For the next five years, Mrs. MacPhee operated a reading improvement program in 13 different New Orleans Public Schools for an outside advocacy agency, The Southern Coalition for Education Equity.  In 1988, the first black superintendent of public schools, Everett Williams asked her to join his cabinet as his special assistant.  In that capacity, she was part of the meeting requested by three local professors who were interested in starting a science & mathematics high school.  The cabinet turned down the idea, citing lack of funds, but the professors (ironically with Barbara's advice) pursued the idea until the OPSB voted unanimously to allow the school to form.  Barbara was selected for the position of founding principal and in August of 1993, the New Orleans Center for Science & Mathematics opened for its first class of freshmen as a half-day program serving 30 different schools in Orleans Parish specializing in science, mathematics and technology education.

It ranks as one of only a few Open Admission science & mathematics schools in the nation.  Hurricane Katrina forced a change in structure and support.  At the end of October, 2005, NOCSM applied for an was granted a charter to open as a full-day high school, specializing in science and mathematics, but offering all subjects toward graduation.  A whole new chapter in her life and the life of the school began.

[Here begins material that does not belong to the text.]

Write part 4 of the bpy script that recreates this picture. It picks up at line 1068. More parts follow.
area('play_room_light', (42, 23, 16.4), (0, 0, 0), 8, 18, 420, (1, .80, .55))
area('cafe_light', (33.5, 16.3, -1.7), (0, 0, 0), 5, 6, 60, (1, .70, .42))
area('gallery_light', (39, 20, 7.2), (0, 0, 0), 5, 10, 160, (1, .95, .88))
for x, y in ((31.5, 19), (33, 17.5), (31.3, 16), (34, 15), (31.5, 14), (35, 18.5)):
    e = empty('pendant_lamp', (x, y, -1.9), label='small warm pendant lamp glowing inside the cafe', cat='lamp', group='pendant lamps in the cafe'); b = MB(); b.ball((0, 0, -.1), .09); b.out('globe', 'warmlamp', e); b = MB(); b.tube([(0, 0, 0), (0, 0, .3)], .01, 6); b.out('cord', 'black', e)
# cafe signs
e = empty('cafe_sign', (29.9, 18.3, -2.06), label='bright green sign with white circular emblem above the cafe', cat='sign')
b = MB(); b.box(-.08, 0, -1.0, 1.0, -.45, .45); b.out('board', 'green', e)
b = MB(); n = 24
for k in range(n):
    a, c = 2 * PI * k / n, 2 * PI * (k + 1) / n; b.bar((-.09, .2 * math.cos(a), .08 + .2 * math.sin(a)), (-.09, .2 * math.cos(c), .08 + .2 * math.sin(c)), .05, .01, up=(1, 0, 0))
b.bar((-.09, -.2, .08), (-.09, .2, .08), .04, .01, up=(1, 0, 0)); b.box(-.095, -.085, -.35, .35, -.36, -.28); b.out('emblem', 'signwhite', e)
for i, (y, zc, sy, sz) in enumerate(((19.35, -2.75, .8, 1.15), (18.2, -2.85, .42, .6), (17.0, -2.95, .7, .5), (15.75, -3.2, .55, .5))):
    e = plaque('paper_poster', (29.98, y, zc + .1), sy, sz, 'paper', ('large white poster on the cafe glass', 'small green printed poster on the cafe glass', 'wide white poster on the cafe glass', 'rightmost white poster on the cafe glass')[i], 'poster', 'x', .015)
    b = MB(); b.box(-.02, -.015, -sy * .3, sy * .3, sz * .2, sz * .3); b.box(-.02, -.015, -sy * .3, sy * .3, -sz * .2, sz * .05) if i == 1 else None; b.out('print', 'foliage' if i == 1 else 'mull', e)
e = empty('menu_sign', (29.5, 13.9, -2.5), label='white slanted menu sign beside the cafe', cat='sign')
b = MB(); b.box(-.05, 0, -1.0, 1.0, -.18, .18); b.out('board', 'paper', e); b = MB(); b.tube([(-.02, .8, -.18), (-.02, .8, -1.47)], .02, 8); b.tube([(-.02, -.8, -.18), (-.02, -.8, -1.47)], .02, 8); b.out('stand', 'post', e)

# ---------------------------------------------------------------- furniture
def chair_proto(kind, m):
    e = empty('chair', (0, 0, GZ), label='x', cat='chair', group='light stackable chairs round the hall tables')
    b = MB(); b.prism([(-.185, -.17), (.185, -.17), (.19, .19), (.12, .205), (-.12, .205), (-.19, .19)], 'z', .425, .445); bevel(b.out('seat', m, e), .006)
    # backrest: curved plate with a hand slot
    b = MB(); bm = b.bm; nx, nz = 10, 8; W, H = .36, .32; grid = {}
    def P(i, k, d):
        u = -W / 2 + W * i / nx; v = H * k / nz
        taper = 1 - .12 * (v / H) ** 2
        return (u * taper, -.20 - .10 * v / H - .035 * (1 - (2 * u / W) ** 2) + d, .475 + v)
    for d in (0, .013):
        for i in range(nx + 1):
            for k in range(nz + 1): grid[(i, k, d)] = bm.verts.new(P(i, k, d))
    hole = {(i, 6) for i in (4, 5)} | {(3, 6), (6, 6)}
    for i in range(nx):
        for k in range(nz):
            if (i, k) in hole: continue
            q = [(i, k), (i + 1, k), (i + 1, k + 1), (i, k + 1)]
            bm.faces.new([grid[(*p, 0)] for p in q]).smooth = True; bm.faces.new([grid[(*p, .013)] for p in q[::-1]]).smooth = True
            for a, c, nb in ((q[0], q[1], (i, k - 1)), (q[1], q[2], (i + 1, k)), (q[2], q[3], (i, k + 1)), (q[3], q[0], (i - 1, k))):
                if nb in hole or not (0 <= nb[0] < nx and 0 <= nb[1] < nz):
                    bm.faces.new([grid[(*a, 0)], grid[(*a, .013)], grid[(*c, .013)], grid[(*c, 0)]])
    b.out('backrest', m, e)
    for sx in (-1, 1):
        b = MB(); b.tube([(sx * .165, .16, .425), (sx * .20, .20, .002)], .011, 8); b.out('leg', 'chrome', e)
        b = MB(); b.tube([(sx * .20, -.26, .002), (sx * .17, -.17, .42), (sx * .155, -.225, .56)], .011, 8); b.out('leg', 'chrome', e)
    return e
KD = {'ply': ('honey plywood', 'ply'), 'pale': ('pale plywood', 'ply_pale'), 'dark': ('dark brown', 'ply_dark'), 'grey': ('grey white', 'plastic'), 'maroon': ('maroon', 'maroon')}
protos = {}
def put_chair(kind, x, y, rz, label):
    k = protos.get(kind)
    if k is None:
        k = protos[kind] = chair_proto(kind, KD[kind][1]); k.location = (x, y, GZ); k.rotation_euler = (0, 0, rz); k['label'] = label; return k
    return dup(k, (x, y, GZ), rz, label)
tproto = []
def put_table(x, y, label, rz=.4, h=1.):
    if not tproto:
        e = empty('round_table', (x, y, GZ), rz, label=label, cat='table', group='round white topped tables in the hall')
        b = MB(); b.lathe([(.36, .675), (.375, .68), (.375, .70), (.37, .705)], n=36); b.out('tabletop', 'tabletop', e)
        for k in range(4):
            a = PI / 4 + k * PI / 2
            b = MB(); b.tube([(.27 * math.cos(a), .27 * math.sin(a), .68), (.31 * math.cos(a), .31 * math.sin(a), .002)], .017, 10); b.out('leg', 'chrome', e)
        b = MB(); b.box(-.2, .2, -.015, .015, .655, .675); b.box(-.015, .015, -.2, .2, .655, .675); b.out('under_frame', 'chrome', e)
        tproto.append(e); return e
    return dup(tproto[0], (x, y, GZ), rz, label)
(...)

The school has been effective as evidence by the state exit exams (GE) in which NOCSM students have done as well or better than all of the public high schools with one exception and that is the highly selective Benjamin Franklin High School.  The founders and staff of this school consider this very good news for the City of New Orleans.  As Barbara often says, "There is very little wrong with our students.  Given engaging, even rigorous classes with opportunities to improve and sustained support, all students will do well!"